I never knew about this quote until I went to Chicago in June of 2005 to watch my Mother die, then plan, preside and preach at her funeral. I found the full quote on a scrap of paper in her handwriting; it became the basis of the homily. It comes from the opening of Mitch Albom’s The Five People You Meet In Heaven. I think about that as this past Monday would have been her 100th birthday. The quote is all about transitions—some terribly painful, some joyful, some simply inevitable. The quote ends …We just don’t know it at the time. And so this is my transition statement: as I’d already announced, having my 75th birthday I submitted my retirement letter to the Archbishop, and it has been accepted. Technically, my last day as pastor will be Friday, 27 June. But I’m “hanging around” until the celebration on the 29th (my ordination anniversary). Yes, there will be a party!
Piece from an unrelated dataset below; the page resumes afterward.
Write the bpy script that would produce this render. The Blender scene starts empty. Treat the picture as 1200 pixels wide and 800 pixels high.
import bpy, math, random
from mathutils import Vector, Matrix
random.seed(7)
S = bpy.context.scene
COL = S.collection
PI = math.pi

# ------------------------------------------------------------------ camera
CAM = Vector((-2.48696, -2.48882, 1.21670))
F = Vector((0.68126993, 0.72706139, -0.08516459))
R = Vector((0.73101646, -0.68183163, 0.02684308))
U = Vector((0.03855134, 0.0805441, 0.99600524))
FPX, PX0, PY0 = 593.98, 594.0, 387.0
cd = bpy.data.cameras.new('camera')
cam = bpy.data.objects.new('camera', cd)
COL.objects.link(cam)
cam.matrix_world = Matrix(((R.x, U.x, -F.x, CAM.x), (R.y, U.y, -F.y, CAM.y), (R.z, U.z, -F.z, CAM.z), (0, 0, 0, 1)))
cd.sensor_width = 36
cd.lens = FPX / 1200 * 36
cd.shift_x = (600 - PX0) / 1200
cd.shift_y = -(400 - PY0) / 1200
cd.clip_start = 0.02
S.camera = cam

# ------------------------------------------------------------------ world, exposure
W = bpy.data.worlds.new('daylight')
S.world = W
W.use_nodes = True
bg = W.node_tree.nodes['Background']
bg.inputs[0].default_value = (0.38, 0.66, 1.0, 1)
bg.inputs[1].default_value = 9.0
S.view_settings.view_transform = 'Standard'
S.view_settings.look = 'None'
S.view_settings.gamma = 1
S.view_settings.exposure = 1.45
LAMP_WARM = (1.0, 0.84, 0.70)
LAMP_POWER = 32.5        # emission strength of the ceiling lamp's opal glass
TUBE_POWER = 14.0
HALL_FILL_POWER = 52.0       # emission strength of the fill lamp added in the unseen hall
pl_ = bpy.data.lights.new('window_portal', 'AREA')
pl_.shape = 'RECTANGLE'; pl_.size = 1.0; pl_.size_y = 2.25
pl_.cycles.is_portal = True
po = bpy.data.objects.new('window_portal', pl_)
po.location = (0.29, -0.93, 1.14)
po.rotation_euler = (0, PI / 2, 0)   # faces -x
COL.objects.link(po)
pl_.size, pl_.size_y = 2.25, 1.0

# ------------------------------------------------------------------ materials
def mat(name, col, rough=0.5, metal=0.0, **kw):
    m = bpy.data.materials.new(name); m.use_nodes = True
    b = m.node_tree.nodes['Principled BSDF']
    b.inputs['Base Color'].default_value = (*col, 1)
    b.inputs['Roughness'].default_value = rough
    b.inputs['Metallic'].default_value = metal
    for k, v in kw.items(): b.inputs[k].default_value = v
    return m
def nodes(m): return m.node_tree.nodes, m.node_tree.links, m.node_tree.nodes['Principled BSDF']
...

What next? This is what I want to share, and I think this is the best way to do that. I will be moving to Birmingham, effective 2 July, in a 55+ retirement community. But why Birmingham? The answer is convoluted, but it begins with my “exile” last year during the “troubles”—I spent about 2 weeks there at a Homewood Suites (I’d wanted to go back to Destin, but B’ham was $100/day cheaper). And I came to like the city. There are other advantages for me personally: I’m 4-5 hours closer to Chicago in driving time; there are direct non-stop flights from there to Chicago on United and American; I’m significantly closer to friends I haven’t seen in years because of distance (eg, in Atlanta, in Oak Ridge, in Gadsden…).
I will still be available (and used, I hope) for helping with Masses, Adult RE, OCIA, etc both in the Mobile and the Birmingham dioceses. And I will continue to write: I may re-activate my blog (“Musings from the Pastor’s Study”) or even start a new one. I’d like to think that some of what I want to write could be published. We’ll see how that all works out. I’m eternally grateful for the family help that is allowing me to afford this move.
Distance is not great from there to here, but there is a distance, and I think it’s important. The new pastor needs time to be allowed to be the pastor, and he doesn’t need me looking over his shoulder, or folks coming to me instead of to him. I have had second-hand and first-hand experience of this and the problems it produces…
Will I be returning sometimes? Surely! I have at least one wedding (and several “promised” funerals!) that will call me back. I might even keep some of my doctors, and that will give me another excuse to visit. Meanwhile, that’s the transition time-frame. Please pray for me.
Our Savior is an incredible parish (I spoke about this several times on the fund-raising spot I did for Archangel Radio this past week). There is goodness, generosity, outreach, welcoming, diversity—all the things that make us truly ‘catholic.’ Pope Francis would be proud of us. I know I am a better person and a better priest for my time here. Thank you for blessing me!